Stated problem: Out of the lines below, please list those that hold the string "follow".

Rows from a 3D scene dataset:
########################################

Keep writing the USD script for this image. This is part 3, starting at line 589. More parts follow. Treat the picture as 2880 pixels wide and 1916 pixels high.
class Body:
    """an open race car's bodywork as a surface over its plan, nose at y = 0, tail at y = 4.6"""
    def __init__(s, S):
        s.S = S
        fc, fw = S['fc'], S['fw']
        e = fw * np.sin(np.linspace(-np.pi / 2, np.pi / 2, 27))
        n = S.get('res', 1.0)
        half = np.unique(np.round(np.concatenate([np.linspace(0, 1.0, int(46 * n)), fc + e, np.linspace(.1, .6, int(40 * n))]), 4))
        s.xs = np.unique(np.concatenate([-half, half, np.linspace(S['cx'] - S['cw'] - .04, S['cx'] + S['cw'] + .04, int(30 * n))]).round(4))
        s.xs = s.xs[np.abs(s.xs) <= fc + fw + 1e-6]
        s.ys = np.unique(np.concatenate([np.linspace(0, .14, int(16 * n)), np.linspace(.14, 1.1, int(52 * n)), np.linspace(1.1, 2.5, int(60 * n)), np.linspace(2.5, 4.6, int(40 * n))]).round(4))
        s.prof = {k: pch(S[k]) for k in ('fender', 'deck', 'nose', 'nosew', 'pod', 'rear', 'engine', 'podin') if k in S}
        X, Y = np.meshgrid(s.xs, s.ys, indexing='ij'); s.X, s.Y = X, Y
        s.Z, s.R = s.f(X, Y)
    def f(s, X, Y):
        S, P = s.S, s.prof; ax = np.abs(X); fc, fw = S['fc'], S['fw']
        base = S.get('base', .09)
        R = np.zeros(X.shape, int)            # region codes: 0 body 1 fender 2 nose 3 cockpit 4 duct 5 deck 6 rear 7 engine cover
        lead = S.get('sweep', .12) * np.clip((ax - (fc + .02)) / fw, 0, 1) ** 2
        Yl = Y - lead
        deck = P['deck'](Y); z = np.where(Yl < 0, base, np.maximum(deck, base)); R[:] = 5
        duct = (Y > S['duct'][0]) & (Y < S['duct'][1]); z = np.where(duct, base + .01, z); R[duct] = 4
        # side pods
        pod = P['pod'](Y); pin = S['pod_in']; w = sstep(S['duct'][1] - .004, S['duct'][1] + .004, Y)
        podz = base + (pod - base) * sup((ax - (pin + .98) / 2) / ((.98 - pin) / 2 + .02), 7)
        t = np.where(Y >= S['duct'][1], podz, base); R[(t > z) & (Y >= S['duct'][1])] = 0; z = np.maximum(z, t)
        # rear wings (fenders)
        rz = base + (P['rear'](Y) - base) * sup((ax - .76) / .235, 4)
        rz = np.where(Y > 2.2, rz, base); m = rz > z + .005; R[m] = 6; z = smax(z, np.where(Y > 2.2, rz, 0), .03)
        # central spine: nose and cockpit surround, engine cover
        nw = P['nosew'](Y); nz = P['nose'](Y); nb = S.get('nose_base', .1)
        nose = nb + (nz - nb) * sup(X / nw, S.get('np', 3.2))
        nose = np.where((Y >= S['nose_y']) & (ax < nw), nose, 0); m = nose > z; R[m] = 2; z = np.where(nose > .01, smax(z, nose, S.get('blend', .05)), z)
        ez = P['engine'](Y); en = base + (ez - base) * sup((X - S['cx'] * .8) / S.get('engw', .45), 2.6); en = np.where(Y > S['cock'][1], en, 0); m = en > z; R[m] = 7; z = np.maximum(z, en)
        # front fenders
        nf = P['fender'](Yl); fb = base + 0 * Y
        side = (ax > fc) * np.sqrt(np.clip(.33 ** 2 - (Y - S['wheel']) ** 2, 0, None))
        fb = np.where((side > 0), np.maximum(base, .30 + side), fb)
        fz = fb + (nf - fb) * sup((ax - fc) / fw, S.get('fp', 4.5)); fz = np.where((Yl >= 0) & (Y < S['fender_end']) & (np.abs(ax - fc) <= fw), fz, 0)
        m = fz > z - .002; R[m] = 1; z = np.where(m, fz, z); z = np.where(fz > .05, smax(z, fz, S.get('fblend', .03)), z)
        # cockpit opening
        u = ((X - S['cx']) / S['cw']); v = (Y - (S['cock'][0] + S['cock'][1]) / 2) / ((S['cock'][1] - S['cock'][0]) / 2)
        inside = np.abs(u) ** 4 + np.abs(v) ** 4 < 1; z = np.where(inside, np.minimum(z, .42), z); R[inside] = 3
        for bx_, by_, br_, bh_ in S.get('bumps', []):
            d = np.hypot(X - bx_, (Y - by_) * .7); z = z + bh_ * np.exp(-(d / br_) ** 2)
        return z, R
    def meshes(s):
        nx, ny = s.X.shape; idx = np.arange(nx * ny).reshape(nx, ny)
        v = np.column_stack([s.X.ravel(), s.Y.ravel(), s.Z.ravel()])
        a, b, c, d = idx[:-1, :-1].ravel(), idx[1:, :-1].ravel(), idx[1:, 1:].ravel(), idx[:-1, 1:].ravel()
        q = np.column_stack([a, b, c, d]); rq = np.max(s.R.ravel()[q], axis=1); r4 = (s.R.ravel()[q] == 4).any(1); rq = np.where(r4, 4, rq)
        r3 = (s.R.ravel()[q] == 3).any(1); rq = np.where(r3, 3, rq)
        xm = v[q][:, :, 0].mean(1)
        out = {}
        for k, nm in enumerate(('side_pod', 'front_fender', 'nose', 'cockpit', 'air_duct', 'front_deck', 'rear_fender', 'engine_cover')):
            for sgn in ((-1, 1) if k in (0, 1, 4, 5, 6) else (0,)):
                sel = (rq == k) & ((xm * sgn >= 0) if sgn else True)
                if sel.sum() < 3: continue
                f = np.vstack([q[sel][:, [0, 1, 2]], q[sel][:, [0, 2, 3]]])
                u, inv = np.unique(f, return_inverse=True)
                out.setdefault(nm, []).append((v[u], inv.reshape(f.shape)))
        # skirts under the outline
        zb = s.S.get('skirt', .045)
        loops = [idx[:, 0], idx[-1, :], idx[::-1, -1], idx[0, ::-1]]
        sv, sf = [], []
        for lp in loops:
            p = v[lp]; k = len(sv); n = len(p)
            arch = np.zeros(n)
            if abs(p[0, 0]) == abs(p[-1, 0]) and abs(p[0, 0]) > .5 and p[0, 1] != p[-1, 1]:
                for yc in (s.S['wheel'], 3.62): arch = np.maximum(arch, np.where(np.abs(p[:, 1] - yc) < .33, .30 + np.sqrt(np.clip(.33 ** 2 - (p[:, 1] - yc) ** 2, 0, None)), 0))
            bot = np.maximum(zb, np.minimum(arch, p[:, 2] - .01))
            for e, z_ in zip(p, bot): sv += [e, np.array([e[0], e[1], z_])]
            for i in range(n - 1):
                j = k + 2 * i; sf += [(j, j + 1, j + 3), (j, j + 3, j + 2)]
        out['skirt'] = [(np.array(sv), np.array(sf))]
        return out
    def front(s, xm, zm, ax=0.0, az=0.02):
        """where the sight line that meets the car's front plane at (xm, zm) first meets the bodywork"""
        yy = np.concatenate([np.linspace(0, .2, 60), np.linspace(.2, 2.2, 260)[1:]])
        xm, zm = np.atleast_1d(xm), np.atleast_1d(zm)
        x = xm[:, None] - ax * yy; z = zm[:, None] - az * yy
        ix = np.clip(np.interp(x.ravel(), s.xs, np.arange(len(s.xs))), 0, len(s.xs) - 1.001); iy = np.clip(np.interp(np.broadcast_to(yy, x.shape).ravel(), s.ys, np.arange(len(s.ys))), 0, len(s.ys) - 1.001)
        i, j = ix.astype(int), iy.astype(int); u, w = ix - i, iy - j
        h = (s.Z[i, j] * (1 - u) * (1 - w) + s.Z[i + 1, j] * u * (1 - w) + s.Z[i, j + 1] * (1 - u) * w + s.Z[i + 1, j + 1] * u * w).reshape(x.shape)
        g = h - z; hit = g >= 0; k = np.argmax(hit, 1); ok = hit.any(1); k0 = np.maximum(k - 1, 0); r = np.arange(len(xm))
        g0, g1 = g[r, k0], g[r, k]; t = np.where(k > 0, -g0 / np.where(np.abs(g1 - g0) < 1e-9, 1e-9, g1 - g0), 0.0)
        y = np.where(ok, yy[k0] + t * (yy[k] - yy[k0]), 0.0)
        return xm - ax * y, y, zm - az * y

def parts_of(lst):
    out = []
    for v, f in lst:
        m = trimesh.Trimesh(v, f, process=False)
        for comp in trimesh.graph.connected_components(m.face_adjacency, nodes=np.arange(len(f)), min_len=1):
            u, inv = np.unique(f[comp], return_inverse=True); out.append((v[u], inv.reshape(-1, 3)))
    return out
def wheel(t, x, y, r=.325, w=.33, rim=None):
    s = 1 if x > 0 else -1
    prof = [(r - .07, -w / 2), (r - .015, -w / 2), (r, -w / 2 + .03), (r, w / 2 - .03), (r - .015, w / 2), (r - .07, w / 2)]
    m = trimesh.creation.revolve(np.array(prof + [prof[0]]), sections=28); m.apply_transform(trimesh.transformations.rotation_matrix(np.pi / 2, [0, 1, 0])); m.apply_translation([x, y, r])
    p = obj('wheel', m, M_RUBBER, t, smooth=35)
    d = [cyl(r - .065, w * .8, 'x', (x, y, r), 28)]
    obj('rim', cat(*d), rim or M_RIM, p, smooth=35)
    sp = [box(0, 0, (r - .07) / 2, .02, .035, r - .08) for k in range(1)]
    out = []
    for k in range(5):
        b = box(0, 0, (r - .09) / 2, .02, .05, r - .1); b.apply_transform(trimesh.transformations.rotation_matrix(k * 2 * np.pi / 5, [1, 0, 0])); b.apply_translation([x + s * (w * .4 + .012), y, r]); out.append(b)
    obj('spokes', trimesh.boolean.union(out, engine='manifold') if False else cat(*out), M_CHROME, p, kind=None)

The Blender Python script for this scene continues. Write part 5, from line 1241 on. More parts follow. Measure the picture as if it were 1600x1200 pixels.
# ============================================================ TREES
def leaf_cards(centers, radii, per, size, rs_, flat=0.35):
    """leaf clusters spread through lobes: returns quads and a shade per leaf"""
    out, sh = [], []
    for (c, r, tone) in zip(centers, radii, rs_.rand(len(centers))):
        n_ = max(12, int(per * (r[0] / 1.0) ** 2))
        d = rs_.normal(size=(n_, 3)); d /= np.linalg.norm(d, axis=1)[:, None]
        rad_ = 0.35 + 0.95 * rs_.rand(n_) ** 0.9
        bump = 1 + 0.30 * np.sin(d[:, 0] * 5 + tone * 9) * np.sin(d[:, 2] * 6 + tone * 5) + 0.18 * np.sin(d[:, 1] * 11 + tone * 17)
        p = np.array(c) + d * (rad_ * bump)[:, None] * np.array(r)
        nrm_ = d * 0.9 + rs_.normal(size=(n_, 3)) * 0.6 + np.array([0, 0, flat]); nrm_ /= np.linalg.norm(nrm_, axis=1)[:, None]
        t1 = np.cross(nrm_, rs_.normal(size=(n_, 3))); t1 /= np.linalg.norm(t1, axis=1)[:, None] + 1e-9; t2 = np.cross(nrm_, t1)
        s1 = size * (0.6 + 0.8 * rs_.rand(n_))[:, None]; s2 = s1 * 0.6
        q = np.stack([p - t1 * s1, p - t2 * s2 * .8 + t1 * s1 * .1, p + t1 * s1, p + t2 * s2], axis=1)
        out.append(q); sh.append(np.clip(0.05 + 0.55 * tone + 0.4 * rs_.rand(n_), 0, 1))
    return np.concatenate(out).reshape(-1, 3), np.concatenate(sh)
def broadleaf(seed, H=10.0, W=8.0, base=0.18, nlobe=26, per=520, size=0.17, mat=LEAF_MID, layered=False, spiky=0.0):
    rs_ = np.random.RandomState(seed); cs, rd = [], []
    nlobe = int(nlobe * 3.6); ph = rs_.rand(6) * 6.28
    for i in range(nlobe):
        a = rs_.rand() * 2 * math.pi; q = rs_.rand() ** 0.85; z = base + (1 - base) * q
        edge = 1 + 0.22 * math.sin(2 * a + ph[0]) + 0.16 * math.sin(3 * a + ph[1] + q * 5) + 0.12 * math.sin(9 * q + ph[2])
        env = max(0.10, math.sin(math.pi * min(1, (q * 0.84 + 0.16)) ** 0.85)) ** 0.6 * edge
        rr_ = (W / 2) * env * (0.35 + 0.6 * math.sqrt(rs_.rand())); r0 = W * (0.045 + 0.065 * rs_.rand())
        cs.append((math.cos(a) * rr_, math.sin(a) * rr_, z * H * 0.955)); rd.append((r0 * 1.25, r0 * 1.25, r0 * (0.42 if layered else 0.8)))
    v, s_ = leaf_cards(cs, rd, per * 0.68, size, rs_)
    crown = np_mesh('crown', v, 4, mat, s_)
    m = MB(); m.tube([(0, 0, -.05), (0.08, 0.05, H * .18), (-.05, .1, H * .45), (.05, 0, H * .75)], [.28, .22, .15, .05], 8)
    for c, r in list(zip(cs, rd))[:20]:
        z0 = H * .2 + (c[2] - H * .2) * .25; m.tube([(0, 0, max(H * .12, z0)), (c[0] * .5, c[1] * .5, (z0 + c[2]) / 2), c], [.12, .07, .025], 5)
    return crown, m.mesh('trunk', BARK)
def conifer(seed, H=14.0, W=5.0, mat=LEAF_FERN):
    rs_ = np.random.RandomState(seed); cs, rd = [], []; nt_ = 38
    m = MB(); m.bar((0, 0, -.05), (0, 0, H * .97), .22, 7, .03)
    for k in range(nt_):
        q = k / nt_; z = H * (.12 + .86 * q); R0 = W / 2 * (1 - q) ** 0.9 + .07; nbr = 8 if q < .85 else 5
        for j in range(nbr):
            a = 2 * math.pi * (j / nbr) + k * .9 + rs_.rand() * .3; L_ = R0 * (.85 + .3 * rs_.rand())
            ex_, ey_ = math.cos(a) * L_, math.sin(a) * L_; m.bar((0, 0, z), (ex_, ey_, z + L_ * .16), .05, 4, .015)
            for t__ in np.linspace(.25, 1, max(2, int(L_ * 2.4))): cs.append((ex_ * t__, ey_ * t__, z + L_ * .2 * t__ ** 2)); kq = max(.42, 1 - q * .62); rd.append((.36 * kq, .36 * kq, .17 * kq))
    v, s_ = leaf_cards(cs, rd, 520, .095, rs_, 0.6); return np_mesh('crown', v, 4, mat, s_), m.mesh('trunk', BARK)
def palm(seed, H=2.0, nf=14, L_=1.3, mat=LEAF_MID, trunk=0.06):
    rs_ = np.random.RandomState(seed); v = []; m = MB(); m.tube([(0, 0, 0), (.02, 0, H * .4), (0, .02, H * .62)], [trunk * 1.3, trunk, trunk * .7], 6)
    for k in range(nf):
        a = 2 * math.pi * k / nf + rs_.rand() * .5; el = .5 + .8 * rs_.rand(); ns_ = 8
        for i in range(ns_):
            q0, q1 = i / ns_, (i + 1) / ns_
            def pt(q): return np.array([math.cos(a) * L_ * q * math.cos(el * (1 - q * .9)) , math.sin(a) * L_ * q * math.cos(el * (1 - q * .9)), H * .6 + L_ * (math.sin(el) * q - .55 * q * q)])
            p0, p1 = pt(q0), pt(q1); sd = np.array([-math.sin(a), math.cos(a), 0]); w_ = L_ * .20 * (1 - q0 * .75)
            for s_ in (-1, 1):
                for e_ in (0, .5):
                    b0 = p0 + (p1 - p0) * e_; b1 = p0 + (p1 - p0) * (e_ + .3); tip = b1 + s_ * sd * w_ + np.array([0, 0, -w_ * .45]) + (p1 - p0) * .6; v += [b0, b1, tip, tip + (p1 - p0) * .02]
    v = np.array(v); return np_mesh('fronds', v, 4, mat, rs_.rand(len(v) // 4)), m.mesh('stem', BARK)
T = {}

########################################

Exercise response:
Keep writing the USD script for this image. This is part 3, starting at line 589. More parts follow. Treat the picture as 2880 pixels wide and 1916 pixels high.
The Blender Python script for this scene continues. Write part 5, from line 1241 on. More parts follow. Measure the picture as if it were 1600x1200 pixels.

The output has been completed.